Common CMake configuration options:

  • -D_LIBCPP_ABI_FORCE_ITANIUM'

Tell the libc++ headers that the Itanium C++ ABI is being used.

  • -DCMAKE_C_FLAGS="-lmsvcrt -llegacy_stdio_definitions -D_NO_CRT_STDIO_INLINE"

Supply CRT definitions including stdio definitions that have been removed from the MS VS CRT. We don’t want the stdio functions declared inline as they will cause multiple definition errors when the same symbols are pulled in from legacy_stdio_definitions.ib.

  • -DCMAKE_INSTALL_PREFIX=<install path>

Where to install the library and headers.

Building libunwind:

  • -DLIBUNWIND_ENABLE_SHARED=ON

  • -DLIBUNWIND_ENABLE_STATIC=OFF

libunwind can be built as a DLL. It is not dependent on other projects.

  • -DLIBUNWIND_USE_COMPILER_RT=OFF

We use the MS runtime.

The CMake files will need to be edited to prevent them adding GNU specific libraries to the link line.

Building libc++abi:

  • -DLIBCXXABI_ENABLE_SHARED=OFF

  • -DLIBCXXABI_ENABLE_STATIC=ON

  • -DLIBCXX_ENABLE_SHARED=ON'

  • -DLIBCXX_ENABLE_STATIC_ABI_LIBRARY=ON

To break the symbol dependency between libc++abi and libc++ we build libc++abi as a static library and then statically link it into the libc++ DLL. This necessitates setting the CMake file to ensure that the visibility macros (which expand to dllexport/import) are expanded as they will be needed when creating the final libc++ DLL later, see: https://reviews.llvm.org/D90021.
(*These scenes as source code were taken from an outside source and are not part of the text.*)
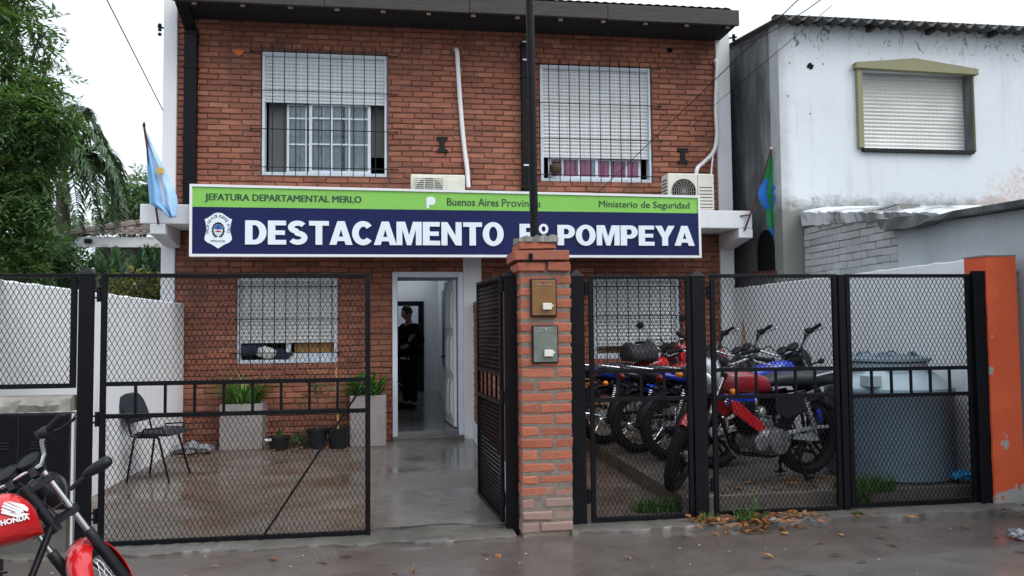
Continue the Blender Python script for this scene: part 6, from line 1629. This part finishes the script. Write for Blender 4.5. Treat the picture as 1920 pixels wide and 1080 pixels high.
    for sy in (-1, 1):
        i1 = MB().tube([(-.43,sy*.05,.71),(-.44,sy*.14,.71)], .009, 6).build('indicator', MT['plastic'], t, smooth=50, local=True)
        MB().ellipsoid((-.44,sy*.165,.71), .026, .034, .026, 12, 8).build('lens', MT['amber'] if (tail or detail) else MT['plastic'], i1, smooth=60, local=True)
        q = fk(.58, sy*.12, .07)
        if detail:
            i2 = MB().tube([q, q+Vector((.0,sy*.10,.02))], .012, 8).loft([[q+Vector((.0+.032*math.cos(a)*k, sy*yy, .025+.030*math.sin(a)*k)) for a in [2*math.pi*j/14 for j in range(14)]] for yy, k in ((.08,.35),(.105,.75),(.15,1.0),(.205,1.0),(.225,.75),(.232,.3))]).xf(S).build('indicator', MT['plastic'], t, smooth=50, local=True)
            MB().ellipsoid(q+Vector((.024,sy*.165,.025)), .016, .055, .024, 12, 8).xf(S).build('lens', MT['amber'], i2, smooth=60, local=True)
        else:
            i2 = MB().tube([q, q+Vector((0,sy*.08,0))], .009, 6).xf(S).build('indicator', MT['plastic'], t, smooth=50, local=True)
            MB().ellipsoid(q+Vector((0,sy*.105,0)), .026, .034, .026, 12, 8).xf(S).build('lens', MT['amber'] if guard else MT['plastic'], i2, smooth=60, local=True)
    # side covers
    for sy in (-1, 1):
        MB().prism([(.40,.70),(.10,.73),(.04,.66),(.10,.55),(.30,.50),(.40,.56)], lambda a, b, d: (a, sy*(.10+d*(1-abs(a-.22)*1.5)), b), .035).build('side_cover', sidem, t, smooth=40, bevel=.008, local=True)
        # tank shroud / belly panel
        if guard and sy > 0: MB().lathe([(.018,-.05),(.022,-.045),(.022,.05),(.015,.055)], (-.02,.145,.50), (.15,0,1), 12).build('shock_reservoir', MT['bike_blue'], t, smooth=40, local=True)
        if guard: MB().prism([(.86,.70),(.78,.68),(.56,.50),(.52,.44),(.60,.42),(.84,.60)], lambda a, b, d: (a, sy*(.10+d), b), .03).build('shroud', guard, t, smooth=40, bevel=.008, local=True)
    # frame
    hd_ = SB+AXS*.50; m = MB()
    m.tube([hd_+Vector((-.02,0,.10)), (.62,0,.76), (.35,0,.71), (.05,0,.70), (-.40,0,.77)], [.022,.022,.02,.016,.014], 10)
    m.tube([hd_, (.86,0,.52), (.78,0,.30), (.70,0,.24)], .017, 10)
    for sy in (-1, 1):
        m.tube([(.70,sy*.05,.24),(.45,sy*.09,.20),(.28,sy*.10,.24),(.24,sy*.10,.36),(.28,sy*.09,.70)], .013, 8)
        m.tube([(.26,sy*.09,.50),(.02,sy*.10,.62),(-.20,sy*.11,.72)], .012, 8)
        m.tube([(.24,sy*.11,.25),(.24,sy*.24,.25)], .009, 8); m.tube([(.22,sy*.22,.25),(.22,sy*.31,.25)], .018, 8)
        m.tube([(.04,sy*.11,.28),(.02,sy*.22,.30)], .014, 8)
    m.build('frame', MT['black'], t, smooth=50, local=True)
    m = MB()
    for sy in (-1, 1): m.add([(.27,sy*.075,.385),(-.02,sy*.085,.335),(-.05,sy*.085,.285),(.0,sy*.085,.285),(.27,sy*.075,.33),(.27,sy*.105,.385),(-.02,sy*.112,.335),(-.05,sy*.112,.285),(.0,sy*.112,.285),(.27,sy*.105,.33)], [(0,1,2,3,4),(9,8,7,6,5)]+[(i,i+5,(i+1)%5+5,(i+1)%5) for i in range(5)])
    m.build('swingarm', MT['alu'], t, local=True, bevel=.004)
    for sy in (-1, 1):
        q0, q1 = Vector((.0,sy*.125,.345)), Vector((.11,sy*.125,.66)); d = q1-q0; m = MB().tube([q0, q1], .012, 8)
        for k in range(9): m.torus(q0+d*(.30+.07*k), d, .024, .006, 12, 6)
        m.build('shock_absorber', MT['chrome'], t, smooth=60, local=True)
    cg = .085 if guard else .0
    MB().loft([[(.30,.10,.40),(.30,.125,.40),(.30,.125,.30+cg*.8),(.30,.10,.30+cg*.8)],[(.02,.10,.42),(.02,.125,.42),(.02,.125,.39),(.02,.10,.39)],[(-.14,.10,.41),(-.14,.125,.41),(-.14,.125,.385),(-.14,.10,.385)]]).build('chain_guard', MT['plastic'] if not guard else MT['alu'], t, local=True, bevel=.005)
    # engine
    e = MB().ellipsoid((.44,0,.33), .20, .12, .12, 18, 10).lathe([(.02,-.155),(.095,-.15),(.11,-.12),(.11,.12),(.095,.15),(.02,.155)], (.40,0,.32), (0,1,0), 20).lathe([(.02,-.14),(.065,-.135),(.07,-.1),(.07,.12),(.06,.13)], (.57,0,.33), (0,1,0), 18)
    eng = e.build('engine', MT['alu'] if detail else MT['alu_dark'], t, smooth=40, local=True)
    cd = Vector((.18,0,1)).normalized(); c0 = Vector((.60,0,.40)); m = MB()
    mrot = Matrix.Rotation(R(10), 3, 'Y')
    for k in range(8): m.obox(c0+cd*(.02+k*.024), .15, .17, .009, mrot)
    m.obox(c0+cd*.10, .11, .12, .20, mrot); m.obox(c0+cd*.225, .13, .14, .05, mrot)
    m.build('cylinder', MT['black'] if tankm is not MT['bike_blue'] else MT['alu'], eng, bevel=.003, local=True)
    MB().ellipsoid((.47,0,.56), .05, .045, .05, 12, 8).tube([(.47,0,.56),(.58,0,.57)], .022, 8).build('carburettor', MT['alu'], eng, smooth=50, local=True)
    MB().tube([(.68,.03*muff,.56),(.76,.06*muff,.52),(.77,.09*muff,.38),(.68,.11*muff,.22),(.40,.13*muff,.18),(.10,.14*muff,.22)], .019, 10).build('exhaust_pipe', MT['chrome'], t, smooth=60, local=True)
    MB().tube([(.14,.15*muff,.215),(.08,.155*muff,.23),(-.30,.175*muff,.33),(-.36,.178*muff,.345)], [.022,.044,.048,.03], 16).build('muffler', MT['chrome'] if wheel == 'spoke' else MT['black'], t, smooth=50, local=True)
    m = MB()
    if center_stand:
        for sy in (-1, 1): m.tube([(.20,sy*.10,.24),(.17,sy*.15,.03),(.16,sy*.17,-.0)], .014, 8); m.obox((.15,sy*.175,.006), .08, .04, .014)
        m.tube([(.185,-.13,.12),(.185,.13,.12)], .011, 8)
        m.build('centre_stand', MT['black'], t, smooth=50, local=True)
    else:
        m.tube([(.36,.12,.22),(.33,.24,.05),(.32,.28,-.04)], .012, 8); m.build('side_stand', MT['black'], t, smooth=50, local=True)
    return t
B = MT
MT['black_bag'] = M('black_bag_cloth', (.012,.012,.014), .7, var=.4, vs=14)
moto('red motorcycle nearest the panels with front wheel turned out and rear wheel raised', (3.53, 6.58, PZ+.03), R(194), 0, R(42), B['bike_darkred'], B['bike_black'], B['bike_red'], 'alloy', 1.03, guard=B['bike_red'], headm=B['bike_silver'], pitch=R(2.0))
moto('blue tanked motorcycle just behind the nearest red one', (ax(1338,810,7.15), 7.15, PZ), R(12), R(5), R(38), B['bike_blue'], B['bike_blue'], B['bike_black'], 'alloy', 1.06, center_stand=False, headm=B['plastic'], muff=1)
moto('dark motorcycle with black tank and spoked wheels, third from the fence', (ax(1258,800,7.65), 7.65, PZ), R(13), R(5), R(40), B['bike_black'], B['bike_black'], B['bike_black'], 'spoke', 1.05, center_stand=False, headm=B['bike_silver'], muff=1)
moto('motorcycle with blue tail panel and orange indicators, fourth from the fence', (ax(1199,797,8.15), 8.15, PZ), R(14), R(5), R(38), B['bike_darkred'], B['bike_blue'], B['bike_black'], 'spoke', 1.04, center_stand=False, tail=B['bike_blue'], muff=1)
moto('black motorcycle with a soft bag on its seat, farthest back by the window', (ax(1132,775,8.85), 8.85, PZ), R(20), R(3), R(8), B['bike_red'], B['bike_black'], B['bike_black'], 'spoke', 1.04, center_stand=False, mirrors=True)
# soft bag on the farthest motorcycle
c = Vector((ax(1200,672,9.0), 9.0, PZ+.98))
bm_ = crumple('soft_bag', 'black soft bag lying on the seat of the farthest motorcycle', 'bag', c, .22, MT['black_bag'], .72, 1.2, 5, .025)
# foreground motorcycle, cut by the left edge of the photo
moto('bright red motorcycle with silver wing emblem on its tank parked outside the left gate', (-2.020, 3.19, -.168), 1.0220, .33, .66, B['bike_red'], B['bike_red'], B['bike_red'], 'spoke', 1.0, group=None, detail=True, center_stand=False)
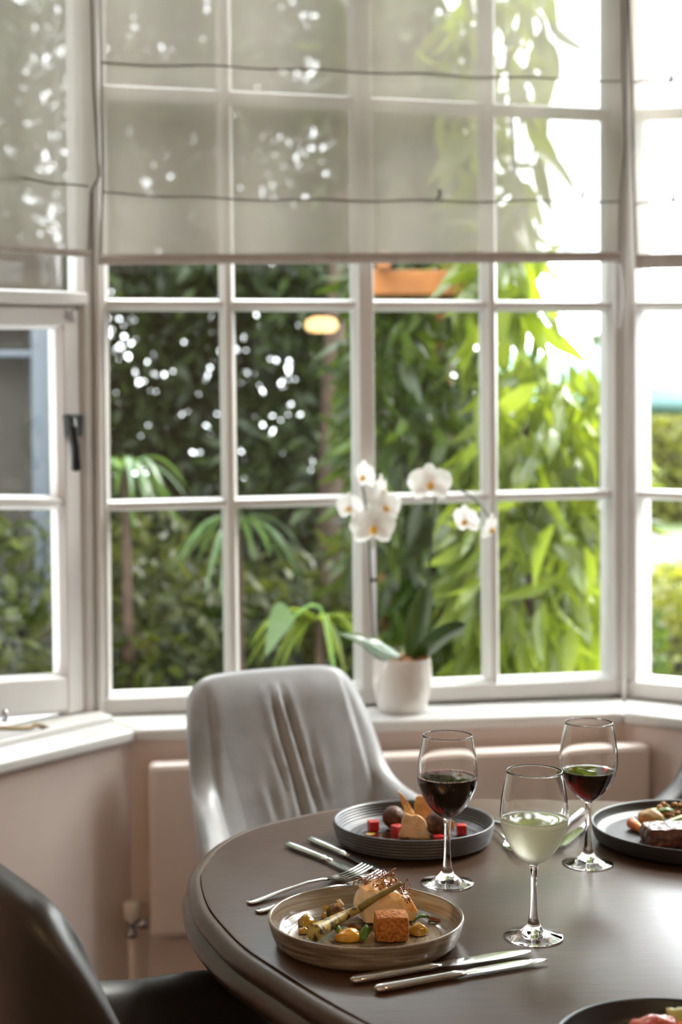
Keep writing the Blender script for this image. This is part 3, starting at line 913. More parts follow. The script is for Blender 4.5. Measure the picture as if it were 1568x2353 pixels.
f1 = fork('dinner_fork', .205); lay(f1, (570, 2072), (836, 2002), 'steel fork behind the taupe plate, handle sticking out further left', 'fork', 'cutlery on the table')
f2 = fork('dinner_fork', .215); lay(f2, (589, 2092), (899, 2010), 'steel fork half hidden by the taupe plate, handle nearer its rim', 'fork', 'cutlery on the table')
f3 = fork('dinner_fork', .205); lay(f3, (1100, 1882), (1216, 1976), 'steel fork right beside the slate grey plate, passing behind the white wine', 'fork', 'cutlery on the table')
f4 = fork('dinner_fork', .20); lay(f4, (1137, 1880), (1282, 1950), 'steel fork whose handle end shows between the slate grey plate and the white wine', 'fork', 'cutlery on the table')

# ------------------------------------------------------------------ food
def food(name, c1, c2, rough=0.45, scale=60, bump=0.3, sss=0.15, coat=0.0, lo=.35, hi=.65):
    t = NT(name); v = t.coord()
    nz = t.noise(v, scale, 5, .6)
    cc = t.ramp(nz, [(lo, c1), (hi, c2)])
    return t.end(t.princ(**{'Base Color': cc, 'Roughness': rough, 'Subsurface Weight': sss, 'Subsurface Scale': 0.004, 'Coat Weight': coat, 'Coat Roughness': 0.12, 'Normal': t.bump(nz, bump, 0.002)}))
def fish_mat():
    t = NT('pan_fried_white_fish')
    c = t.n('ShaderNodeTexCoord'); sp = t.n('ShaderNodeSeparateXYZ'); t.l(c.outputs['Object'], sp.inputs[0])
    g = t.n('ShaderNodeSeparateXYZ'); t.l(c.outputs['Normal'], g.inputs[0])
    nz = t.noise(t.coord(), 90, 5); nz2 = t.noise(t.coord('Object', (1, 1, 2.2)), 55, 4)
    k = t.math('ADD', t.math('ADD', t.math('MULTIPLY', g.outputs[2], .42), t.math('MULTIPLY', sp.outputs[0], 5.0)), t.math('MULTIPLY', nz2, .65))
    cc = t.ramp(k, [(.28, (.82, .68, .49)), (.48, (.80, .55, .26)), (.66, (.70, .33, .065)), (.86, (.38, .13, .025))])
    cc = t.mix(t.ramp(nz, [(.60, 0.0), (.74, .55)]), cc, (.42, .16, .04))
    return t.end(t.princ(**{'Base Color': cc, 'Roughness': .36, 'Subsurface Weight': .2, 'Subsurface Scale': .004, 'Coat Weight': .25, 'Normal': t.bump(nz2, .35, .003)}))
M['fish'] = fish_mat()
M['crumb'] = food('golden_breadcrumb', (.24, .065, .008), (.56, .21, .03), .75, 240, 1.0, .0)
M['scorched'] = food('charred_leek', (.045, .03, .012), (.42, .32, .09), .45, 95, .3, .05, 0, .40, .50)
M['leekgreen'] = food('green_stalk', (.13, .11, .025), (.25, .20, .05), .45, 60)
M['puree'] = food('ochre_puree', (.34, .19, .012), (.44, .26, .02), .18, 40, .1, .05, .5)
M['yolk'] = food('deep_yellow_puree', (.56, .25, .008), (.64, .32, .012), .18, 40, .1, .05, .6)
M['shred'] = food('crisp_brown_shreds', (.13, .045, .014), (.34, .14, .04), .4, 90)
M['mush'] = food('browned_mushroom', (.10, .045, .015), (.34, .20, .08), .4, 70)
M['leafg'] = food('fresh_green_herb', (.05, .14, .012), (.12, .24, .03), .4, 80)
M['darkleaf'] = food('deep_green_leaf', (.02, .05, .008), (.05, .11, .015), .35, 80)
M['choc'] = food('dark_brown_crust', (.035, .012, .006), (.13, .045, .018), .55, 110, .6)
M['wafer'] = food('golden_seed_crisp', (.52, .25, .06), (.72, .46, .19), .6, 70, .4, .2, 0, .3, .55)
M['waferpale'] = food('pale_seed_crisp', (.58, .38, .18), (.74, .57, .33), .65, 80, .4, .2, 0, .3, .55)
M['melon'] = food('red_melon', (.42, .010, .010), (.58, .03, .025), .25, 120, .3, .35, .3)
M['dark_gloss'] = food('dark_glossy_brown', (.02, .006, .003), (.05, .016, .008), .08, 40, .02, 0, 1)
M['carrot'] = food('roast_carrot', (.62, .14, .012), (.75, .22, .02), .35, 60, .2, .25, .3)
M['potato'] = food('roast_potato', (.34, .20, .07), (.50, .33, .14), .45, 45, .2, .25)
M['asp'] = food('asparagus_spear', (.13, .17, .03), (.30, .31, .07), .4, 60)
M['meat'] = food('seared_steak', (.05, .014, .008), (.20, .06, .03), .4, 120, .7, .1, .3)
M['salt'] = food('salted_steak_top', (.10, .05, .045), (.62, .55, .55), .4, 260, .9, .05, .2, .44, .54)
M['pinkveg'] = food('pink_radish', (.55, .10, .09), (.70, .24, .19), .25, 60, .1, .35, .4)
M['palegreen'] = food('pale_green_pea_shoot', (.42, .44, .13), (.62, .60, .28), .4, 60)
M['orange'] = food('orange_squash', (.70, .22, .06), (.78, .32, .12), .35, 60, .1, .3)

def single(mb, name, m, label, cat, group=None, at=None, smooth=True, sub=0, bevel=0.0, auto=None):
    """link a one-mesh thing, its origin moved to `at`"""
    if at is not None:
        a = Vector(at); mb.v = [(v[0] - a.x, v[1] - a.y, v[2] - a.z) for v in mb.v]
    o = mb.build(name, m, None, smooth=smooth and auto is None, sub=sub, bevel=bevel, auto=auto, weld=True)
    if at is not None: o.location = at
    tag(o, label, cat, group)
    return o
def rough_block(c, size, ang, pinch, amp, freq, seed, n=12, rnd_=.35, dome=0.0, taper=0.0):
    """a soft-cornered block of food; c at the middle of its base"""
    mb = MB(); vs = {}; fs = []
    R = Matrix.Rotation(ang, 3, 'Z')
    def P(u, v, w):
        d = Vector((u, v, w))
        m = max(abs(u), abs(v), abs(w)) or 1
        l = d.length or 1
        q = d * (1 - rnd_) + d / l * m * rnd_ * 1.25
        x = q.x * size[0] / 2 * (1 - taper * (w + 1) / 2); y = q.y * size[1] / 2 * (1 - pinch * (w + 1) / 2); z = (q.z + 1) / 2 * size[2]
        z += dome * (1 - u * u) * (1 - v * v) * max(0, w)
        k = noise.noise(Vector((x * freq + seed, y * freq, z * freq))) * amp
        v3 = Vector((x, y, z)) + (d / l) * k
        v3.z = max(0.0002, v3.z)
        p = R @ v3
        return (c[0] + p.x, c[1] + p.y, c[2] + p.z)
    L = [-1 + 2 * i / n for i in range(n + 1)]
    for ax in range(3):
        for sg in (-1, 1):
            g = []
            for a in L:
                row = []
                for b in L:
                    t = [0, 0, 0]; t[ax] = sg; t[(ax + 1) % 3] = a; t[(ax + 2) % 3] = b
                    row.append(P(*t))
                g.append(row)
            mb.grid(g)
    return mb
FZ = TZ + .0086
def fp(x, y, z=None): return at_z(x, y, FZ if z is None else z)
# --- front plate
c = fp(886, 2119)
fm = rough_block((c.x, c.y + .012, FZ), (.070, .048, .044), .25, .16, .0045, 42, 1.0, 34, .55, .003, .04)
fishC = (c.x, c.y + .012, FZ)
# slope the fillet down to the right
def warp(mb, fn): mb.v = [tuple(fn(Vector(v))) for v in mb.v]
def slope(v):
    k = (v.x - fishC[0]) / .034
    h = v.z - FZ
    r = Vector((v.x, v.y, FZ + h * (1 - .42 * max(0, k) ** 1.3)))
    fl = math.sin((v.x - fishC[0]) * 420 + 3.0 * (v.z - FZ) * 60)          # flakes
    r.y += -.0010 * max(0, fl) * (h / .045)
    r.z += .0006 * fl * (h / .045)
    return r
warp(fm, slope)
fish = single(fm, 'fish_fillet', M['fish'], 'golden seared white fish fillet on the taupe plate', 'fish', None, fishC)
c = fp(900, 2160)
croq = single(rough_block((c.x, c.y + .008, FZ), (.0385, .034, .0290), .06, .06, .0009, 330, 3.0, 40, .30, .0015), 'breaded_croquette', M['crumb'], 'breadcrumbed golden cube in front of the fish fillet', 'croquette', None, (c.x, c.y + .008, FZ))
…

  • -DLIBCXXABI_LIBCXX_INCLUDES=<path to libcxx>/include

Where to find the libc++ headers

Building libc++:

  • -DLIBCXX_ENABLE_SHARED=ON

  • -DLIBCXX_ENABLE_STATIC=OFF

We build libc++ as a DLL and statically link libc++abi into it.

  • -DLIBCXX_INSTALL_HEADERS=ON

Install the headers.

  • -DLIBCXX_USE_COMPILER_RT=OFF

We use the MS runtime.

  • -DLIBCXX_HAS_WIN32_THREAD_API=ON

Windows Itanium does not offer a POSIX-like layer over WIN32.

  • -DLIBCXX_ENABLE_STATIC_ABI_LIBRARY=ON

  • -DLIBCXX_CXX_ABI=libcxxabi

  • -DLIBCXX_CXX_ABI_INCLUDE_PATHS=<libcxxabi src path>/include

  • -DLIBCXX_CXX_ABI_LIBRARY_PATH=<libcxxabi build path>/lib

Use the static libc++abi library built earlier.

  • -DLIBCXX_NO_VCRUNTIME=ON

Remove any dependency on the VC runtime - we need libc++abi to supply the C++ runtime.

  • -DCMAKE_C_FLAGS=<path to installed unwind.lib>

As we are statically linking against libcxxabi we need to link against the unwind import library to resolve unwind references from the libcxxabi objects.

  • -DCMAKE_C_FLAGS+=' -UCLOCK_REALTIME'

Prevent the inclusion of sys/time that MS doesn’t provide.